S’ajoute à cela un défaut criant d’information des TI. "Lors de la création, on ne les prévient pas des risques et des manières de se protéger ! Car neuf fois sur dix, quand il est au courant, le chef d’entreprise met en place une solution." 

99 % des entrepreneurs pensent donc qu’entreprendre c’est assumer seul les risques pris.

"L’État devrait au moins s’assurer que l’allocation, prélevée sur tout le monde, est efficace !" Surtout que l’entrepreneur soutenu "rebondit en général dans l’année".

Quelles solutions ?

À côté d’offres assurantielles privées, l’association GSC a été créée il y a 40 ans par l’U2P, la CPME et le Medef. "C’est dans notre ADN de proposer une assurance perte d’emploi à tous les entrepreneurs, précise Anthony Streicher. Les chefs d’entreprise choisissent en général d’être couverts au plus près de leurs revenus antérieurs et pour une courte durée, soit 70% pendant un an. Cela coûte toujours moins cher que ce que l’on cotise pour un salarié. Un artisan avec un revenu de 45.000€ par an peut toucher 31.500€ d’indemnités pour une cotisation de 1.500€ par an".

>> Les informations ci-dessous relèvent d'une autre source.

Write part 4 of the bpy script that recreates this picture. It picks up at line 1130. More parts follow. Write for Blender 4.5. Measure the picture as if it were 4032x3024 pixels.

La réforme par l’État de l’assurance chômage en cours ne concerne que les salariés, et quoi qu’il en soit les TI ne veulent pas d’une assurance-chômage qui entraînerait la hausse de leurs cotisations, déjà trop élevées.

Il n’en reste pas moins que le ministre délégué aux Petites et Moyennes Entreprises, Alain Griset, a ouvert quatre chantiers sur les indépendants. L’un d’eux a pour thème la protection sociale.

"Le ministre veut que l’on regarde les droits des travailleurs indépendants, ce qui existe, et les différences avec les droits des salariés ; peut-être que le chômage pourrait rentrer dans ce sujet ?", conclut Pierre Burban.
 

Chiffres clés

  • D’après Anthony Streicher, seuls 25.000 indépendants sont couverts contre le chômage, faute d’informations.
  • Selon l'Urssaf, la France compte 3,6 millions de travailleurs indépendants (dont 1,7 million de micro-entrepreneurs).